En fin, otra más de las muchas obligaciones de los mediopensionistas jubilatas. Me da una lista detallada y manuscrita de productos. Presto a salir, una vez compuesto y arreglado según el dictado de la moda que ella impone, me recalca: “¿Llevas la cartera, las gafas, el móvil, las llaves? ¡El sombrero! ¡Que hay que ver cómo tienes la cabeza de manchas, que eres muy despistado! No te olvides. Y fíjate en las ofertas, que a veces funcionan. Pero que no te engañen.

Vuelvo del súper, algo cargado y, claro, cansado. Deposito el material en la mesa de la cocina y la jefa empieza a examinar los productos y la nota de precios, reiterando lo de siempre. “¡Qué barbaridad! Ojú, qué caro está todo. La próxima vez me vas a ir a otro sitio más baratito. Pero claro, si quieres comer como a ti te gusta, no hay más remedio que gastar dinero”.

A medida que va sacando el material de la bolsa, examinándolo y palpándolo minuciosamente, lo va calificando para al fin saltar, algo enfadada: “¡Ay, ay, por Dios, por Dios, lo que me ha traído! Para qué te habré mandado yo al súper. Lo sabía, lo sabía. Mira qué porquería de alcachofas, pero si están abiertas como abanicos; calla, calla, y las lechugas, si están casi florecías. Pues anda que el aguacate, un poco más y lo tenemos que tirar. La mitad va a la basura. Tú ya no vas más al súper, y menos solo. Ahora que cuando yo me encare al listo de Paco, tan gracioso él, se va a enterar, que se aprovecha cuando yo no voy para meterte la bacalá. Lo único que falta es que te hayan dado el pescado con anisakis. Anda, anda, que Dios te lo manda. Qué desastre de tío. Y no aprende. O no le da la gana de aprender, que es distinto”.
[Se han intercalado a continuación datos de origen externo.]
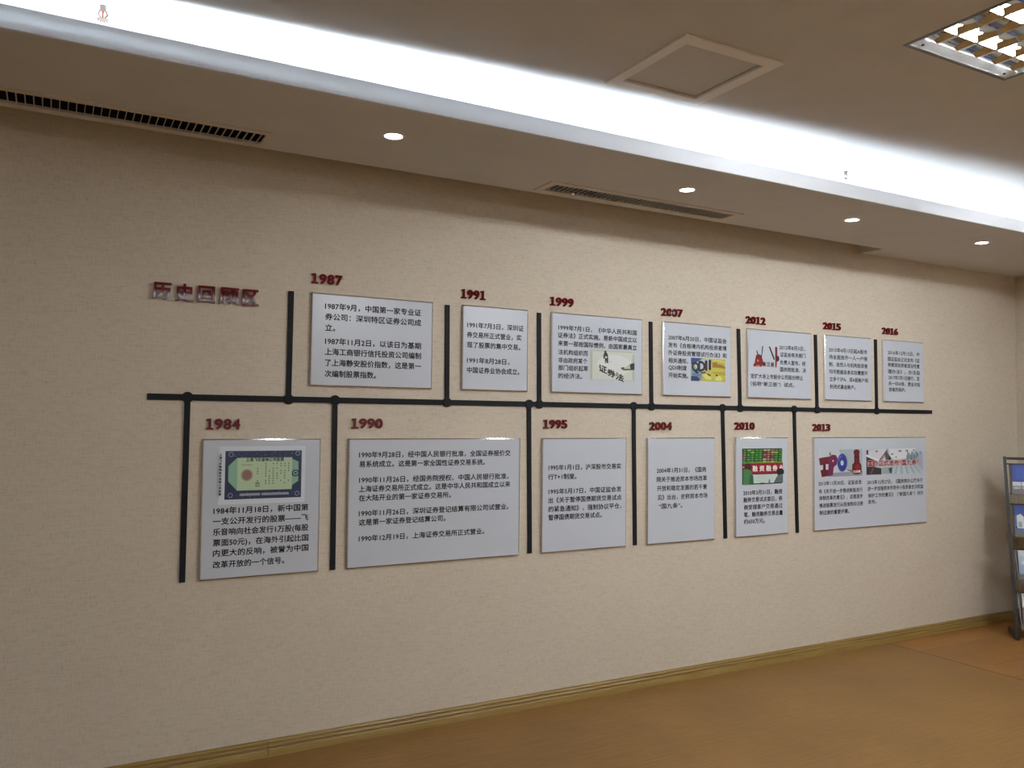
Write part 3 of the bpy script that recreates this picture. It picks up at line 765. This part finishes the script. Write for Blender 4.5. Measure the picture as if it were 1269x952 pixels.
def vent(v, fr, label):
    x0, x1, y0, y1 = v; a0, a1, b0, b1 = fr
    t = thing('air_vent', label, 'air vent', ((x0 + x1) / 2, (y0 + y1) / 2, ZS), 'air vents in the soffit')
    bm = bmesh.new(); slab(bm, a0, a1, b0, b1, ZS - .005, ZS + .001, [(x0 + .004, x1 - .004, y0 + .004, y1 - .004)])
    obj('frame', bm, M_VENT, t)
    bm = bmesh.new(); n = int((x1 - x0) / .0262)
    for k in range(n):
        xx = x0 + .006 + (k + .5) * (x1 - x0 - .012) / n
        prism(bm, [(xx - .0012, ZS - .0042), (xx + .0012, ZS - .0042), (xx + .0018, ZS + .004), (xx - .0002, ZS + .004)], y0 + .001, y1 - .001, 'y')
    obj('slats', bm, M_SLAT, t)
    bm = bmesh.new()
    box(bm, x0 - .006, x1 + .006, y0 - .006, y1 + .006, ZS + .075, ZS + .079)
    for s, xx in ((-1, x0), (1, x1)): box(bm, min(xx, xx + s * .004), max(xx, xx + s * .004), y0, y1, ZS + TH + .0005, ZS + .076)
    for s, yy in ((-1, y0), (1, y1)): box(bm, x0, x1, min(yy, yy + s * .004), max(yy, yy + s * .004), ZS + TH + .0005, ZS + .076)
    obj('duct', bm, M_DARK, t)
vent(VENTS[0], (-.486, .702, 3.158, 3.345), 'long slatted air vent at the upper left running out of the frame')
vent(VENTS[1], (1.935, 3.098, 3.160, 3.322), 'slatted air vent in the soffit right of centre, above the 1999 panel')

t = thing('access_hatch', 'square access hatch in the ceiling with a pale raised frame and recessed panel', 'ceiling hatch', (1.948, 2.24, ZC))
bm = bmesh.new(); slab(bm, 1.732, 2.165, 2.021, 2.462, ZC - .007, ZC + .001, [(HATCH[0] + .001, HATCH[1] - .001, HATCH[2] + .001, HATCH[3] - .001)]); 
obj('frame', bm, M_WHITE, t)
bm = bmesh.new(); box(bm, HATCH[0] + .006, HATCH[1] - .006, HATCH[2] + .006, HATCH[3] - .006, ZC + .004, ZC + .016); obj('panel', bm, M_CEIL, t)
bm = bmesh.new(); box(bm, HATCH[0], HATCH[1], HATCH[2], HATCH[3], ZC + .03, ZC + .034); obj('backing', bm, M_DARK, t)

def sprinkler(x, y, label):
    t = thing('sprinkler_head', label, 'sprinkler', (x, y, ZC), 'fire sprinkler heads')
    bm = bmesh.new(); lathe(bm, [(.003, ZC + .0005), (.034, ZC + .0005), (.034, ZC - .003), (.022, ZC - .010), (.012, ZC - .011), (.003, ZC - .011)], x, y, seg=28, close=True); obj('escutcheon', bm, M_WHITE, t, smooth=True)
    bm = bmesh.new(); cyl(bm, (x, y, ZC - .009), (x, y, ZC - .028), .010, .008, seg=16)
    for s in (-1, 1):
        bar3(bm, (x + s * .008, y, ZC - .026), (x + s * .013, y, ZC - .040), .003, .004, (0, 1, 0)); bar3(bm, (x + s * .013, y, ZC - .039), (x, y, ZC - .054), .003, .004, (0, 1, 0))
    obj('body', bm, M_BRASS, t)
    bm = bmesh.new(); cyl(bm, (x, y, ZC - .027), (x, y, ZC - .051), .0025, seg=12); obj('bulb', bm, mat('red_glass_bulb', (.45, .01, .02), .1), t)
    bm = bmesh.new(); cyl(bm, (x, y, ZC - .053), (x, y, ZC - .055), .014, seg=24)
    for k in range(10):
        a = k * math.pi / 5; bar3(bm, (x + .012 * math.cos(a), y + .012 * math.sin(a), ZC - .054), (x + .019 * math.cos(a), y + .019 * math.sin(a), ZC - .0545), .004, .0015, (-math.sin(a), math.cos(a), 0))
    obj('deflector', bm, M_BRASS, t)
sprinkler(.097, 2.735, 'small sprinkler head in the glowing cove at the upper left edge')
sprinkler(3.35, 2.735, 'small sprinkler head in the glowing cove right of the access hatch')

# ================================================================== brochure rack in the corner
FX, FY = 5.506, 3.186                       # foot of its left post
U = Vector((.63, -.776, 0)).normalized(); Vb = Vector((.776, .63, 0)).normalized()   # along its width, towards the corner
RW = .62; RH = 1.175; LEAN = .17; SPL = .034
def rk(s, d, z):
    """point of the rack: s metres across from the left foot, d behind the front line, at height z (the front leans back, the posts splay)"""
    q = z / RH
    s2 = s + (-SPL * q) * (1 - 2 * s / RW)
    return Vector((FX, FY, 0)) + U * s2 + Vb * (d + LEAN * q) + Vector((0, 0, z))
t = thing('brochure_rack', 'dark steel leaning brochure rack with four tiers standing in the right corner', 'brochure rack', (FX, FY, 0))
for s in (0, RW):
    bm = bmesh.new(); bar3(bm, rk(s, 0, .004), rk(s, 0, RH), .017, .017, U); obj('post', bm, M_RACK, t)
    bm = bmesh.new(); bar3(bm, rk(s, -.012, .012), rk(s, 0, 0) * 1.0 + Vb * .27 + Vector((0, 0, .012)), .024, .024, U); obj('foot', bm, M_RACK, t)
bm = bmesh.new(); bar3(bm, rk(-.004, 0, RH - .012), rk(RW + .004, 0, RH - .012), .017, .017, (0, 0, 1)); obj('top_rail', bm, M_RACK, t)
TIERS = [(.930, 1.130), (.655, .865), (.385, .575), (.075, .300)]
def quad(bm, P, mi=0): bm.faces.new([bm.verts.new(p) for p in P]).material_index = mi
def plate(bm, p0, p1, p2, p3, n, th, mi=0):
    """thick plate on the four points, thickness th along n"""
    n = Vector(n).normalized() * th
    A = [bm.verts.new(Vector(p)) for p in (p0, p1, p2, p3)]; Bv = [bm.verts.new(Vector(p) + n) for p in (p0, p1, p2, p3)]
    fs = [bm.faces.new(A), bm.faces.new(Bv)] + [bm.faces.new((A[i], A[(i + 1) % 4], Bv[(i + 1) % 4], Bv[i])) for i in range(4)]
    for f in fs: f.material_index = mi
for za, zb in TIERS:
    bm = bmesh.new(); s0, s1 = .022, RW - .022
    plate(bm, rk(s0, .02, za), rk(s1, .02, za), rk(s1, .02, zb), rk(s0, .02, zb), Vb, .003)              # back plate
    plate(bm, rk(s0, -.035, za), rk(s1, -.035, za), rk(s1, .02, za), rk(s0, .02, za), (0, 0, 1), .003)      # floor of the pocket
    plate(bm, rk(s0, -.038, za), rk(s1, -.038, za), rk(s1, -.038, za + .035), rk(s0, -.038, za + .035), Vb, .003)   # front lip
    for s in (s0, s1): plate(bm, rk(s, -.037, za), rk(s, .02, za), rk(s, .02, zb - .03), rk(s, -.037, za + .04), U, .003)
    tier = obj('tier', bm, M_PERSPEX, t)
    bm = bmesh.new(); bar3(bm, rk(s0 - .012, .012, zb - .004), rk(s1 + .012, .012, zb - .004), .008, .008, (0, 0, 1)); bar3(bm, rk(s0 - .012, -.03, za), rk(s1 + .012, -.03, za), .007, .007, (0, 0, 1)); obj('wire', bm, M_RACK, tier)

def brochure(tier, s0, s1, layers, label):
    za, zb = TIERS[tier]; d = -.006; zt = zb - .008; zl = za + .005
    mats = [mat('paper_edge', (.7, .7, .7), .6)]; bm = bmesh.new()
    n = (rk(0, 0, 1) - rk(0, 0, 0)).cross(U).normalized()
    if n.dot(Vb) < 0: n = -n
    plate(bm, rk(s0, d, zl), rk(s1, d, zl), rk(s1, d, zt), rk(s0, d, zt), n, .006)
    for k, (c, pts) in enumerate(layers):
        m = ink(c)
        if m not in mats: mats.append(m)
        quad_ = [rk(s0 + p[0] * (s1 - s0), d, zl + p[1] * (zt - zl)) - n * (.0004 + .00008 * k) for p in pts]
        f = bm.faces.new([bm.verts.new(q) for q in quad_]); f.material_index = mats.index(m); f.normal_update()
        if f.normal.dot(n) > 0: f.normal_flip()
    o = obj('brochure', bm, mats, recalc=False)
    o['label'] = label; o['category'] = 'brochure'; o['group'] = 'brochures in the rack'
    return o
blue = (.02, .05, .30); paper = (.68, .70, .74)
L1 = [(blue, B_(0, 0, 1, 1)), ((.03, .08, .38), B_(.1, .5, .9, .92)), (paper, B_(0, .02, 1, .40)), ((.32, .33, .36), B_(0, .02, 1, .27)), (blue, B_(0, .40, 1, .44))]
L1 += [((.03, .03, .04), B_(.22 * k - .006, .02, .22 * k + .008, .40)) for k in range(1, 5)] + [((.5, .52, .55), B_(.04 + .22 * k, .10, .16 + .22 * k, .2)) for k in range(4)]
L2 = [((.03, .06, .28), B_(0, 0, 1, 1)), ((.10, .18, .40), B_(0, .30, 1, .66)), ((.08, .14, .26), B_(0, 0, 1, .22))]
L2 += [((.62, .68, .70), [(u, .24), (u + .17, .24), (u + .17, .62), (u + .10, .72), (u, .66)]) for u in (.05, .28, .52, .76)] + [((.30, .38, .36), B_(u + .03, .28, u + .12, .46)) for u in (.05, .28, .52, .76)]
L3 = [((.36, .50, .70), B_(0, 0, 1, 1)), ((.62, .67, .74), B_(0, .78, 1, 1)), ((.48, .58, .72), B_(0, .5, 1, .78)), ((.70, .73, .78), E_(.35, .55, .28, .13)), ((.03, .05, .10), B_(0, 0, 1, .13)), ((.66, .66, .66), B_(0, .97, 1, 1))]
L4 = [((.66, .65, .66), B_(0, 0, 1, 1)), ((.30, .10, .13), B_(0, .22, 1, .60)), ((.10, .08, .10), B_(0, 0, 1, .22)), ((.10, .10, .12), B_(.03, .93, .5, .96)), ((.15, .14, .16), B_(.08, .72, .16, .80)), ((.15, .14, .16), B_(.24, .70, .30, .80))]
brochure(0, .032, .245, L1, 'blue brochure with a white strip at its foot on the topmost rack tier')
brochure(1, .032, .245, L2, 'dark blue brochure with pale towers printed on it, second rack tier from the top')
brochure(2, .036, .248, L3, 'pale sky-blue brochure on the third rack tier from the top')
brochure(3, .040, .252, L4, 'white brochure with a mauve lower half on the lowest rack tier')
Sumisamente hago mutis por el foro mascullando para mí: “Bien Juanjo, bien. Sigue así. No olvides eso de ‘en una comunidad no muestres tu habilidad”. Pero dentro de un par de días o tres, a lo sumo, más de lo mismo. Con la esperanza de que ante tanta inutilidad, me exima de esas obligaciones cuyo cumplimiento deviene en regañina. Cariñosa, eso sí, pero de cansina, vejatoria. Y yo erre que erre, sin aprender.